On 12.2.2013, at 1.24, Jameson Quinn wrote:

> 2013/2/11 Kristofer Munsterhjelm <km_el...@lavabit.com>

> (Also, speaking of criteria: if I had enough time, I would try to find a 
> monotone variant of Schulze STV. I think one can make monotone 
> Droop-proportional multiwinner methods, since I made a Bucklin hack that 
> seemed to be both monotone and Droop-proportional. However, I have no 
> mathematical proof that the method obeys both criteria.)
> 
> What does monotone even mean for PR? You can make something that's 
> sequentially monotone, but it's (I think) impossible to avoid situations 
> where AB were winning but changing C>A>B to A>B>C causes B to lose (or 
> variants of this kind of problem). That's still technically "monotone", but 
> from a voters perspective, it's not usefully so.
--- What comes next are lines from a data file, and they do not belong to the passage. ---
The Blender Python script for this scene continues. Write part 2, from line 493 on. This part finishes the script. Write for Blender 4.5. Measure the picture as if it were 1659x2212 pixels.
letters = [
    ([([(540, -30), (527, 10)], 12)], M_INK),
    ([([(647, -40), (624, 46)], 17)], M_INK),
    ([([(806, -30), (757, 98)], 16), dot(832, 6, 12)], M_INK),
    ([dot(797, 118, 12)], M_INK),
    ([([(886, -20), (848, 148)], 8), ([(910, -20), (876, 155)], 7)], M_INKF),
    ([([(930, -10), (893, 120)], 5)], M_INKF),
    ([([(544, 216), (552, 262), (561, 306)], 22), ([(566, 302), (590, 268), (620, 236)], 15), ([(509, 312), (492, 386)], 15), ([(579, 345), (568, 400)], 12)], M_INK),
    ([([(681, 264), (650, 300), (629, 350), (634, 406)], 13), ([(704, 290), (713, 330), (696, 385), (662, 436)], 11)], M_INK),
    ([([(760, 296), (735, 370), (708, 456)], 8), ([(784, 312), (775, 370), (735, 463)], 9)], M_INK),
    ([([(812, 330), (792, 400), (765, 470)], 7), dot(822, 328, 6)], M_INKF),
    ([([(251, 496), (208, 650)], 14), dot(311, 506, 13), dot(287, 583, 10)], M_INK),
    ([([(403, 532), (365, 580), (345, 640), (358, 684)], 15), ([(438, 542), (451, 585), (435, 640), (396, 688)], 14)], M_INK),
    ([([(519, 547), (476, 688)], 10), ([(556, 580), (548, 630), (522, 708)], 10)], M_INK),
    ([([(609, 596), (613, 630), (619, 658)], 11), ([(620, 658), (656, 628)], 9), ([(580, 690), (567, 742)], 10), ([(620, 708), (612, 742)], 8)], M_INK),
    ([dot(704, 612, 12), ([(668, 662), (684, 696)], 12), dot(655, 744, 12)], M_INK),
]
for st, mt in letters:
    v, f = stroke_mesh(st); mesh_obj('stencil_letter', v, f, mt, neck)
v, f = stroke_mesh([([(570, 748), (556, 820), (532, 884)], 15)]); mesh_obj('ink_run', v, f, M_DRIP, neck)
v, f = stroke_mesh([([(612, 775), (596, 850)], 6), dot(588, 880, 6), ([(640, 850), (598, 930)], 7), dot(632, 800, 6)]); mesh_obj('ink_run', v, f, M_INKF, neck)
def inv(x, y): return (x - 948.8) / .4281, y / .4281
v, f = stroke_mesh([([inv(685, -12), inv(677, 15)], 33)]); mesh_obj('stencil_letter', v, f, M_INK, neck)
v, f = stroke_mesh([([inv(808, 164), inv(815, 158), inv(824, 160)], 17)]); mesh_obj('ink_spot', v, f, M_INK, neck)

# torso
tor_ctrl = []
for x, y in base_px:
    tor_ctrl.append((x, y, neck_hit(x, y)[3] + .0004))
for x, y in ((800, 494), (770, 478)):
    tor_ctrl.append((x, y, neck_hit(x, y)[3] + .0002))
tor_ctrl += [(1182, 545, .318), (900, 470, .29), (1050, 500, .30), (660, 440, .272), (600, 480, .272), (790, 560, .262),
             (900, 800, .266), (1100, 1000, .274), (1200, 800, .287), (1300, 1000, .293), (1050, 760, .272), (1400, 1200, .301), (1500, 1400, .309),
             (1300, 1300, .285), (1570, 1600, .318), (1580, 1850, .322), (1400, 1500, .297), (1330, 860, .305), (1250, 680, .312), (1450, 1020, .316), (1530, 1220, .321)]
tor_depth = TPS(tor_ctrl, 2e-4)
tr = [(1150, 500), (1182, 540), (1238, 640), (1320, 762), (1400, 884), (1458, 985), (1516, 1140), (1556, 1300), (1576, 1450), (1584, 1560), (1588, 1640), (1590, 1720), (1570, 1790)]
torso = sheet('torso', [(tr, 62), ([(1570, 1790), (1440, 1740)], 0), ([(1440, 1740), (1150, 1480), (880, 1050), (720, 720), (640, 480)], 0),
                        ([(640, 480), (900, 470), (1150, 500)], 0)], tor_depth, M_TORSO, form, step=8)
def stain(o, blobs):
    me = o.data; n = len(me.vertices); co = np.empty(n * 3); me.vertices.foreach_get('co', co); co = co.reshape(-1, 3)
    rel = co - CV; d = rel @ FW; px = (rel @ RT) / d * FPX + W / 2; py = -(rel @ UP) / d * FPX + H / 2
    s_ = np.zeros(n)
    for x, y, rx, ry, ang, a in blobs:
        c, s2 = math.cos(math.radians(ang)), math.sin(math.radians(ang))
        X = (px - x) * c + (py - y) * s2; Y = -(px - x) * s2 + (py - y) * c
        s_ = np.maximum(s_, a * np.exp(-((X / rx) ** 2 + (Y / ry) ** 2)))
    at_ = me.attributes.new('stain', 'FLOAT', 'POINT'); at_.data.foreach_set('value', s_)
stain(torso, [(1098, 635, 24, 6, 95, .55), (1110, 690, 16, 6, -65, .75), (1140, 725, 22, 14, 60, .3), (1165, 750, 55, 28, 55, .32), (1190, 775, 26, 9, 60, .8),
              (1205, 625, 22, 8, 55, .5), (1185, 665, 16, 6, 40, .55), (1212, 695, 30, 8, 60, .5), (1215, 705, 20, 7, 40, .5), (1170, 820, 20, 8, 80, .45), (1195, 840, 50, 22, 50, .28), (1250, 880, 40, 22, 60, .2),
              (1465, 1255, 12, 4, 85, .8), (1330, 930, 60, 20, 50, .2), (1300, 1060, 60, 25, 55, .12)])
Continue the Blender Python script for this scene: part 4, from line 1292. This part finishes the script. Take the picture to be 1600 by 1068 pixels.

I think monotonicity is sometimes an obvious requirement but not always. A 
ranked ordering (=> monotonicity with respect to adding seats) may give 
different results than a proportional algorithm that just picks the agreed 
number of representatives (with no order). Sometimes a ranked ordering is 
needed (like in the Czech Green Party canddidate list), sometimes not. The need 
to establish a ranked order may make the proportionality of the results 
slightly worse.

I also like the Alabama paradox in the sense that one can as well consider such 
results the correct and exact outcome, not a "negative paradox". All in all, 
both appraches are needed, for different needs.